I'm really sorry that you haven't been able to find your place in Virginia. I know what living below the poverty level is like. Not fun. Has your son talked with you about moving back home to MD? It sounds like you're pretty close to him. Family can be really supportive. So many families are torn apart, but you're blessed to have a son and daughters who care about you.

Do you have a date for the move to the senior apartment?

If you could do what you want to do, go where you want to go, what would that look like? Maybe it's just a dream right now, but the possibility of fulfilling your dreams is there. Remember "To dream the impossible dream"?

Waking up in Heaven is one of my dreams. I suppose it's not unusual for those of us who live with depression to have those thoughts. For now, I make a promise to myself that I won't do anything to make that happen for a week, or until my daughter and her husband and their 3 year old and 9 month old daughters come to visit this summer. It's been a helpful system that I use to keep going.
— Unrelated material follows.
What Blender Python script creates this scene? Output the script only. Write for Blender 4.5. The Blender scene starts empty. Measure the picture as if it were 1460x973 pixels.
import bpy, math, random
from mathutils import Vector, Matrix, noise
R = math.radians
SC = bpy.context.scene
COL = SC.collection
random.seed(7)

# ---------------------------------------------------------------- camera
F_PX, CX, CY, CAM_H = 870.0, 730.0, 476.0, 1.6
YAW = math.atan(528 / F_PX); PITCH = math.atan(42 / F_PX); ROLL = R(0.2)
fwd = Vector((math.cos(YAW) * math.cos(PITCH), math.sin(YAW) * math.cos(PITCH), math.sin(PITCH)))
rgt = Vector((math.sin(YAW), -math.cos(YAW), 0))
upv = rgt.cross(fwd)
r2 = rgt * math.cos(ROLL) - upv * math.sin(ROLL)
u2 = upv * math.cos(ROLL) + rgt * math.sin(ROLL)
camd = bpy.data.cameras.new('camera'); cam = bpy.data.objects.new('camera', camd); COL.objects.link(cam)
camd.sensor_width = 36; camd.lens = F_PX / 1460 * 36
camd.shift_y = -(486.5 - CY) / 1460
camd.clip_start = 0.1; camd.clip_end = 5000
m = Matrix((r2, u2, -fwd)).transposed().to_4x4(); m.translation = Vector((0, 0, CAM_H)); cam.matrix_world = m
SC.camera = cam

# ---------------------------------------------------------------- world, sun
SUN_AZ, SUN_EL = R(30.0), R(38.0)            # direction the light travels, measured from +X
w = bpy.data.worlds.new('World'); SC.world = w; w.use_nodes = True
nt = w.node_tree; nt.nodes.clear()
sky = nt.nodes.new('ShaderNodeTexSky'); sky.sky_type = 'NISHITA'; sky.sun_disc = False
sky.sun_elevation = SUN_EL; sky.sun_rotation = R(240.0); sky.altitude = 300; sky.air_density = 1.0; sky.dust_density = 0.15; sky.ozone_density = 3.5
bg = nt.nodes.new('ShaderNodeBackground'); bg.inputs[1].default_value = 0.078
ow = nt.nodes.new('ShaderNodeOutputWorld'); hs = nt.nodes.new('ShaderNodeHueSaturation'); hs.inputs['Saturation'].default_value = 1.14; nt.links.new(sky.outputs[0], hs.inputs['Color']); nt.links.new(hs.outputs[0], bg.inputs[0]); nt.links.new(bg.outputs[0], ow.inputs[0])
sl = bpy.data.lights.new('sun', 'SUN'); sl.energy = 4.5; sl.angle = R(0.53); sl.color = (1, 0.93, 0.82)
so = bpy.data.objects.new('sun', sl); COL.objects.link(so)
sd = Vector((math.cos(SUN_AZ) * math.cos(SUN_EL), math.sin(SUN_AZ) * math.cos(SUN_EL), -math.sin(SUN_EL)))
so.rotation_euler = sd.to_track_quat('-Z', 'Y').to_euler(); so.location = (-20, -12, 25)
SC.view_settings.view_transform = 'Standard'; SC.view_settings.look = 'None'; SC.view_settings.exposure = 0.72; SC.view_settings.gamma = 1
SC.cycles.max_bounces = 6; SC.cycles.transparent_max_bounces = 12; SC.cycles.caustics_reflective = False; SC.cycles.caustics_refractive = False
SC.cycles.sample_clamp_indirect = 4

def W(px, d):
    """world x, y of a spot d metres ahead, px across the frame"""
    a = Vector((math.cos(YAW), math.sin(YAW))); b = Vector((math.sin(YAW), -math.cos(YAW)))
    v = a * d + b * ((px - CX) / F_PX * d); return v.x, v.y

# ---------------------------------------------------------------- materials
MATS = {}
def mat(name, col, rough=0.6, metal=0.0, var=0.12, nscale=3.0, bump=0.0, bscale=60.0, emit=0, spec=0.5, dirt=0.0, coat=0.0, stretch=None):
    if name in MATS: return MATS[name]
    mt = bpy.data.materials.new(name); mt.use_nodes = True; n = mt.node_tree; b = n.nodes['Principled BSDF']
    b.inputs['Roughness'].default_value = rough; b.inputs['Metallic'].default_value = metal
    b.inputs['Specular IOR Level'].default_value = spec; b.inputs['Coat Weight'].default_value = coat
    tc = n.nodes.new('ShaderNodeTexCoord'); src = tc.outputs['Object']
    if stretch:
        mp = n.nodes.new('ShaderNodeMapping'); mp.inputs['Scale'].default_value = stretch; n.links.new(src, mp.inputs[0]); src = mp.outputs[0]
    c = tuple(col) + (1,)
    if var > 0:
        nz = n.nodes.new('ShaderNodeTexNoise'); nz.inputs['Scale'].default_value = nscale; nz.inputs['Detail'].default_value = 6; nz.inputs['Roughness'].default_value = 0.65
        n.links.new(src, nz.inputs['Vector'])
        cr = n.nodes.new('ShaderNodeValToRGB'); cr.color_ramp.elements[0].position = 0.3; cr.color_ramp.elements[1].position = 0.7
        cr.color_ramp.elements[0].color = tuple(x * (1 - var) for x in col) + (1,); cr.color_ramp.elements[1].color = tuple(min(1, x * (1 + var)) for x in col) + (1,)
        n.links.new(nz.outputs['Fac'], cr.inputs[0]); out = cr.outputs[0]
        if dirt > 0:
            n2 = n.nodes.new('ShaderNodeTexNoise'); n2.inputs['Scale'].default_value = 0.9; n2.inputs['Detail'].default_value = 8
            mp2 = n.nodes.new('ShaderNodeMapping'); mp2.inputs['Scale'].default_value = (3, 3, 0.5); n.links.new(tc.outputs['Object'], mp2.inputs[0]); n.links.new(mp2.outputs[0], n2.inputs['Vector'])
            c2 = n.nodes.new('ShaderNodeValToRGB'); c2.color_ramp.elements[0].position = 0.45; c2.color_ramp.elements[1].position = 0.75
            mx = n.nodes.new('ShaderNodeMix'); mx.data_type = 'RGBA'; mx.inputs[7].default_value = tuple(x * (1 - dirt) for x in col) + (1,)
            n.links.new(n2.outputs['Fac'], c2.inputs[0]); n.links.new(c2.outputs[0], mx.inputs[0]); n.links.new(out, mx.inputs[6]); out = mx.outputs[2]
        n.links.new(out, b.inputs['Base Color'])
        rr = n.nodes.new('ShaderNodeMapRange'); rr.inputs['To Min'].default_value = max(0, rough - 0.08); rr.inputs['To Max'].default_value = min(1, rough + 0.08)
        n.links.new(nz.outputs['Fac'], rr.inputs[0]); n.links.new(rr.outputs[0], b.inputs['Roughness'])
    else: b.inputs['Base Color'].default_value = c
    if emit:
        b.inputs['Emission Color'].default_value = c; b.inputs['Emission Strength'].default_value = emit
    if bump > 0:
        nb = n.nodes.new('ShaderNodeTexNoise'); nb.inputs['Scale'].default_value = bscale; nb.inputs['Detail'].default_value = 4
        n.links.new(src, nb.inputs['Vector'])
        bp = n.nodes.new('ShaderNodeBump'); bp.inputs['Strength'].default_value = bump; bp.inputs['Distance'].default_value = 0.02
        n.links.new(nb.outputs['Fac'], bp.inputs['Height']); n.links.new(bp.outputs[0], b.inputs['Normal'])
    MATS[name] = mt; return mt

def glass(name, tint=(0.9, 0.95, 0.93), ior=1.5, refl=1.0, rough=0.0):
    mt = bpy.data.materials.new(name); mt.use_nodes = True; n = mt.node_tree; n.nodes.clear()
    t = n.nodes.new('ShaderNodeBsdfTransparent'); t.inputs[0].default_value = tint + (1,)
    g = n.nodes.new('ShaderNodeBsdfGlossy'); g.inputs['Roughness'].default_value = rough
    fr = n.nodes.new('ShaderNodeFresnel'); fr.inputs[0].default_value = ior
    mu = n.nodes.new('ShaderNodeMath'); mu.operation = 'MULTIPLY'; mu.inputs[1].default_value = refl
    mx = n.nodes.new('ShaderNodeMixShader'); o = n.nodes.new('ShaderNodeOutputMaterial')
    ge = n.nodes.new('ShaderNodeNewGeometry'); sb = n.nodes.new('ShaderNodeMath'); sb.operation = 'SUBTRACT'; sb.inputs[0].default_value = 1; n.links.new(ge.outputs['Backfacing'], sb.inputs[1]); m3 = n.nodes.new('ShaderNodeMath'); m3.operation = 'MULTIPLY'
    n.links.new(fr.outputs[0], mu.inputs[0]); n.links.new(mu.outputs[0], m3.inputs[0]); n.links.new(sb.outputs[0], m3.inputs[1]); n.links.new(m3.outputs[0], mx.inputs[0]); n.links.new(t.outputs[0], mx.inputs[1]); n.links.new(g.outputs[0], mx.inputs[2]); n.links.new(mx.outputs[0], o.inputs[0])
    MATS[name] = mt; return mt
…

Right now, where I'm going is to bed. Have a restful weekend, Abby. Thank you for being a member of my Mayo Connect family.

Jim

Hi Abby, It's difficult to think of positive things when one is depressed and financial strapped. It's good that you share by posting here. For now it's a good thing that you've got a place to live although not ideal but until you can make change/move. Keeping you in my thoughts and prayers.